Now, about that req that lands on your desk: it embodies the dreams of the hiring manager who lists skills, experience, and achievements no earthly human possesses. But still you find the three or four or five people who not only fit the req to a T, but who have shining personalities and abilities the hiring manager dared not even hope for.

It isn’t long before that hire makes the hiring manager look so good that when the director job opens up, the manager is promoted. That’s the nature of the meritocracy most companies profess to follow.

So now your talented candidate who has done so well at the job you specifically sourced them for is promoted into the manager’s slot. In a year, your shining star is gone (or maybe it’s the former manager who became a director who’s gone), having failed at a job for which they were not hired.

That’s the Peter Principle at work. We promote people until they reach the level of their greatest incompetence. Once they no longer merit promotion (based on success in their current job), they remain at the position until they leave or perform so poorly they get fired.

Basing a succession plan on merit and nothing more, means that over time, the most important company management jobs will be occupied by people who did really well at the job one or two rungs down. More than a few studies have demonstrated that promoting based on success in the current job leads to a reduction in corporate efficiency.
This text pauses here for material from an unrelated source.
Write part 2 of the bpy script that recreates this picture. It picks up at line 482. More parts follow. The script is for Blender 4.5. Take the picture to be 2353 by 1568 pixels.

Recognizing that as the natural consequence of the Peter Principle, researchers at the Universit´a di Catania in Italy tried some alternative methods of promoting individuals to see what would happen. Using computer simulations (hey, it’s how they test new drugs, design planes, and plan for terrorist attacks), they discovered that if they promoted people purely at random that got better results and improved company efficiency.

Their conclusion:

..the strategy of promoting the best (workers) induces a rapid decrease of efficiency, while it works well only if members would ideally maintain their competence at each level, an hypothesis that, although in agreement with common sense, seems in practice very unrealistic in the majority of the real situations. On the other hand we obtained the counterintuitive result that the best strategies for improving, or at least for not diminishing, the efficiency of an organization … are those of promoting an agent at random or of randomly alternating the promotion of the best and the worst members. We think that these results could be useful to guide the management of large real hierarchical systems of different natures and in different fields.
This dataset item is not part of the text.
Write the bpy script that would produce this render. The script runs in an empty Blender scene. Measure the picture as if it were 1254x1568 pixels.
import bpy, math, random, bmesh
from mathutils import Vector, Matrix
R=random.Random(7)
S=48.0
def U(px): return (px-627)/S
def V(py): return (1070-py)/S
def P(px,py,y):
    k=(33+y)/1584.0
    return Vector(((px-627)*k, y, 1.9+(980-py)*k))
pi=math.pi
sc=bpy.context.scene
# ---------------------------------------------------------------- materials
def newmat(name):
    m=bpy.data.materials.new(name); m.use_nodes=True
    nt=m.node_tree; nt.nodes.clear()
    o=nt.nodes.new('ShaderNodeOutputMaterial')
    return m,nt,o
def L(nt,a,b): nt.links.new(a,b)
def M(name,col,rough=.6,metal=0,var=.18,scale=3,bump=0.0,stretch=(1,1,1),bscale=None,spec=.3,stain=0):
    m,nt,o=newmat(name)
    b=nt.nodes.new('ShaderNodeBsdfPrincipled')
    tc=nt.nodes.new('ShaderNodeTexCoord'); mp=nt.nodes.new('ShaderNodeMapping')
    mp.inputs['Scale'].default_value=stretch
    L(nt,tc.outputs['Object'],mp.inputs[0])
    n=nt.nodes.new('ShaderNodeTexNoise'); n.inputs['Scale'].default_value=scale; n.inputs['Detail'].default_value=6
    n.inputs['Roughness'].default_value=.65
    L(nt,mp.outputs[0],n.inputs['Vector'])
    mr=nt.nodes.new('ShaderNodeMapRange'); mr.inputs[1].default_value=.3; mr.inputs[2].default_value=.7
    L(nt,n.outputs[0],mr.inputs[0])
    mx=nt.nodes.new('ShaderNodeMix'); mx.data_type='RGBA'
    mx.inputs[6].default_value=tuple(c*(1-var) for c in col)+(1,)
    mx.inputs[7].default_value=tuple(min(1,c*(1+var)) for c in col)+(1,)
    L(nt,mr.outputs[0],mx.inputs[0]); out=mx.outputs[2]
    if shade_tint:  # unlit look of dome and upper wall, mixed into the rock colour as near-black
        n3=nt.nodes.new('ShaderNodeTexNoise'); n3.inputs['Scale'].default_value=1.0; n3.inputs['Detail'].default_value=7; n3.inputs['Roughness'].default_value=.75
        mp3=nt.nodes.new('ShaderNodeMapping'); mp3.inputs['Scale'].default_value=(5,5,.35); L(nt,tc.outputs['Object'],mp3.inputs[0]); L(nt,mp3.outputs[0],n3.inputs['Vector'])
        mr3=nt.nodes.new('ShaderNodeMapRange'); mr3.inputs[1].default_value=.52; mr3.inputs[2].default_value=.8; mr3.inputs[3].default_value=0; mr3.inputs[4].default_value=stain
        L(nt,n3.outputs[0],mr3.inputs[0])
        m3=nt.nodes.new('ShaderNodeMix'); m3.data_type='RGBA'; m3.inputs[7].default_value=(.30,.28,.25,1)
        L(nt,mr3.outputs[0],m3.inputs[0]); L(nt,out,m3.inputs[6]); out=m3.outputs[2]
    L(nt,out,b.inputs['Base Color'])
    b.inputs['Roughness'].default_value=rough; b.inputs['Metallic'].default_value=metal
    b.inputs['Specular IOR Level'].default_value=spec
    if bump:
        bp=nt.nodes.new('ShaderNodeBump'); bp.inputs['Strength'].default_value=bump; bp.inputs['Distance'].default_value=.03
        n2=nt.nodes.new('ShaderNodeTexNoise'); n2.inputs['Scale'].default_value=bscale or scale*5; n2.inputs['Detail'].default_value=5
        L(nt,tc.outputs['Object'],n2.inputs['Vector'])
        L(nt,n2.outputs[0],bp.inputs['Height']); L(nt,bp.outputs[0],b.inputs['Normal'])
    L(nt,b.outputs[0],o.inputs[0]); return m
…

One last word before you go shrugging off the results. Two management professors at the University of Texas came to a similar conclusion when they looked at four different promotional schemes:

The newly promoted may actually suffer from poorer performance in their new positions due to outdated memories and knowledge building processes. Thus, there is this irony: promotion of best performers may actually degrade the overall organizational performance, when compared with just promoting a random member of the group.